▸ INSTRUCTIONS FOR THE TASK:
Return the lines below exactly, from the first line to the line that contains "sc = bpy.context.scene". Leave out pictures.

▸ DATA EXCERPT:

begin

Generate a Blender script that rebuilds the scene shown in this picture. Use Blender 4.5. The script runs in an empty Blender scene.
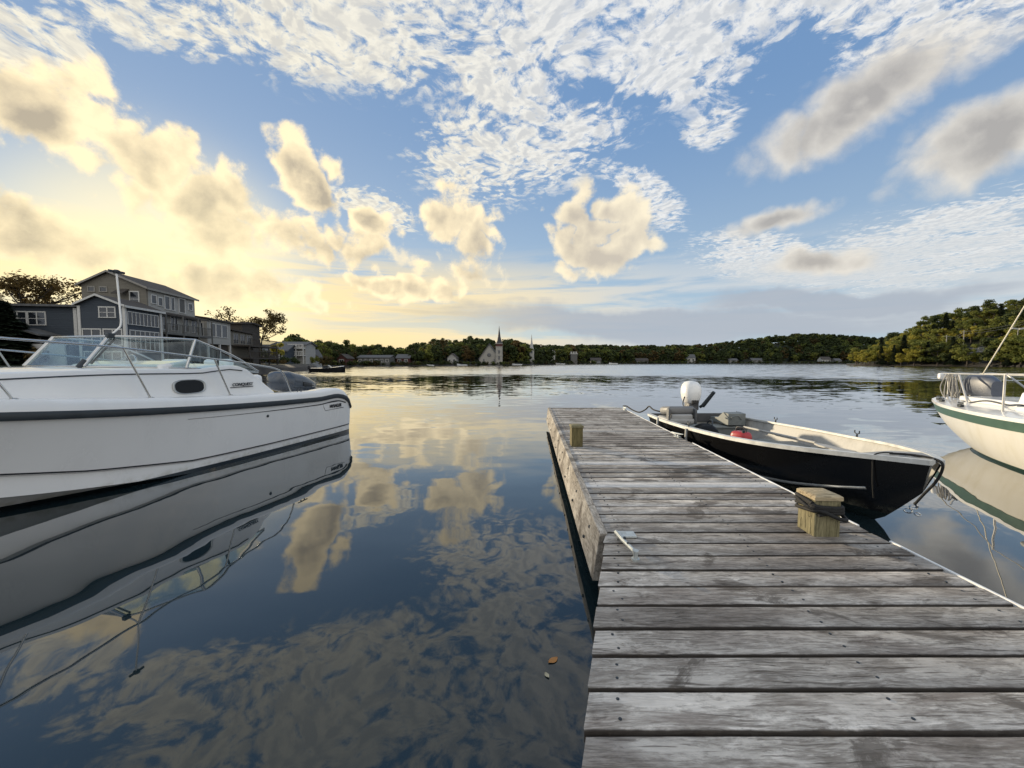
import bpy, math, random
import numpy as np
from mathutils import Vector, Matrix
R = math.radians
C = bpy.context.scene.collection
sc = bpy.context.scene

# ------------------------------------------------------------------ camera, light, exposure
F = 390.0; TH = math.atan((384 - 362.5) / F); CZ = 1.47
cam = bpy.data.cameras.new('camera'); camo = bpy.data.objects.new('camera', cam); C.objects.link(camo)
camo.location = (0, 0, CZ); camo.rotation_euler = (math.pi / 2 - TH, 0, 0)
cam.sensor_width = 36; cam.lens = 36 * F / 1024; cam.clip_start = 0.05; cam.clip_end = 9000
sc.camera = camo
SUN_AZ, SUN_EL = R(-41.0), R(8.2)          # azimuth from +Y towards +X
sc.view_settings.view_transform = 'Standard'; sc.view_settings.look = 'None'
sc.view_settings.exposure = 0.32; sc.view_settings.gamma = 1.0
sc.view_settings.use_curve_mapping = False
sl = bpy.data.lights.new('sun', 'SUN'); sl.energy = 4.4; sl.angle = R(1.5); sl.color = (1, .83, .58)
so = bpy.data.objects.new('sun', sl); C.objects.link(so)
SUND = Vector((math.sin(SUN_AZ) * math.cos(SUN_EL), math.cos(SUN_AZ) * math.cos(SUN_EL), math.sin(SUN_EL)))
so.rotation_euler = SUND.to_track_quat('Z', 'Y').to_euler()

def ray(px, py):
    x = (px - 512) / F; u = -(py - 384) / F
    return Vector((x, math.cos(TH) + u * math.sin(TH), -math.sin(TH) + u * math.cos(TH)))
def azel(px, py):
    r = ray(px, py).normalized()
    return math.degrees(math.atan2(r.x, r.y)), math.degrees(math.asin(r.z))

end

▸ FULL SOLUTION:
Generate a Blender script that rebuilds the scene shown in this picture. Use Blender 4.5. The script runs in an empty Blender scene.
import bpy, math, random
import numpy as np
from mathutils import Vector, Matrix
R = math.radians
C = bpy.context.scene.collection
sc = bpy.context.scene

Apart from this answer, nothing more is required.